Ovo Maltine an der Semperoper

„Wogegen demonstrieren Sie?“ Die Touristin fragt in empörtem Tonfall. Der Hinweis, es handele sich bei dem nahe der Semperoper vorbeispazierenden Völkchen um eine schwul-lesbische Demo, lässt die ältere Dame beruhigt aufatmen: „Ach so.“ Fünfhundert Menschen haben die Organisatoren von „Gerede e.V.“ – in Langfassung: Dresdner Schwulen, Lesben und alle Anderen e.V. – angemeldet. Motto: „Lieber Vielfalt in den Lebensweisen, als mit Einfalt auf die Regeln weisen“.

Die Technik meint es nicht gut mit dem siebten Dresdner CSD, deshalb bleiben die Passanten von Lautsprecherparolen verschont. Luftballons in Regenbogenfahnen, einige Händchen haltende Homopaare und wenige gemäßigt exzentrisch gekleidete Leute – so geht die nette Ankündigung eines Anzeigenblattes halbwegs in Erfüllung, „sehr bunt und auch ein wenig verrückt“ werde es wieder zugehen.

Zum Abschluss beim Straßenfest in der Fußgängerzone werden zwei Homopaare, eines weiblich, eines männlich, symbolisch getraut und bekommen die von einem Reisebüro gesponserte Stadtrundfahrt mit Übernachtung in Prag geschenkt. Dass sich die beiden Schwulen vermählen, findet die moderierende Berliner Kabaretttunte Ovo Maltine voll daneben und sagt es auch.

Ingrid Biedenkopf lehnte die ihr angetragene CSD-Schirmfrauschaft ab. Also erbarmte sich der städtische Kulturdezernent Jörg Stüdemann, der aber nicht persönlich erschien, als eigentlich Zeit für sein Grußwort war.
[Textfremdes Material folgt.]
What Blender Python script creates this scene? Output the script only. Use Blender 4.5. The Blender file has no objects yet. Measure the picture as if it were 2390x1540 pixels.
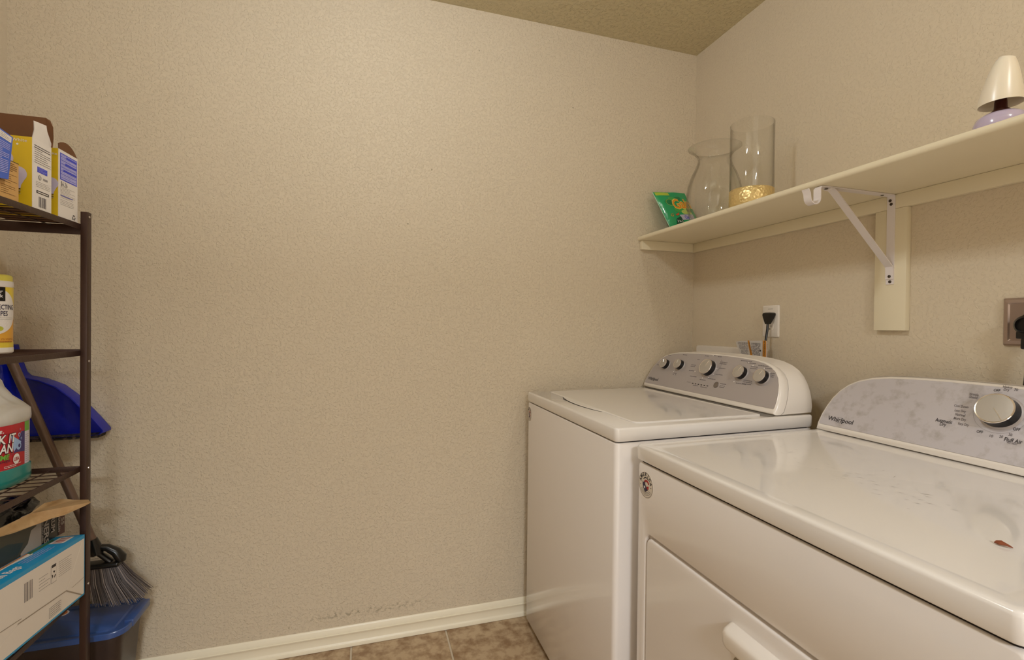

Das passte nur zu gut: An den Mehrheitsverhältnissen im Stadtratsausschuss von Dresden war gescheitert, das Rathaus mit einer Regenbogenfahne zu schmücken.

Einen Lesben- und Schwulenbeauftragten hat Dresden auch nicht mehr, und rechtzeitig vor dem CSD wurde „Gerede e.V.“ die Kürzung von einem Sechstel seiner ohnehin spärlichen Förderung in Aussicht gestellt. Mit tausend Mark Spenden von Landtagsabgeordneten und fünfhundert Mark von der Bundestagsabgeordneten Christina Schenk verschaffte die PDS in Form zweier Schecks zum CSD der Finanznot ein wenig Linderung. Dafür durfte dann am nächsten Tag beim Politbrunch im Garten der schwulen Neustädter Cocktailbar „Roses“ die PDS-Landtagsabgeordnete Cornelia Ernst behutsam nörgeln, der Dresdner CSD sei „etwas bieder gewesen“.

Kai-Pierre Thieß, ein aus Hamburg stammender Achtzehnjähriger, der als Pressesprecher des sächsischen CSD wirkte, findet am CSD in Dresden schön, dass er noch nicht so groß und kommerziell sei. 1995 fand der erste CSD-Umzug statt mit etwa hundert Teilnehmern. Insofern kann man sagen: Es entwickelt sich. Natürlich in ziemlich gemütlicher Weise, wie das eben in Sachsen üblich ist.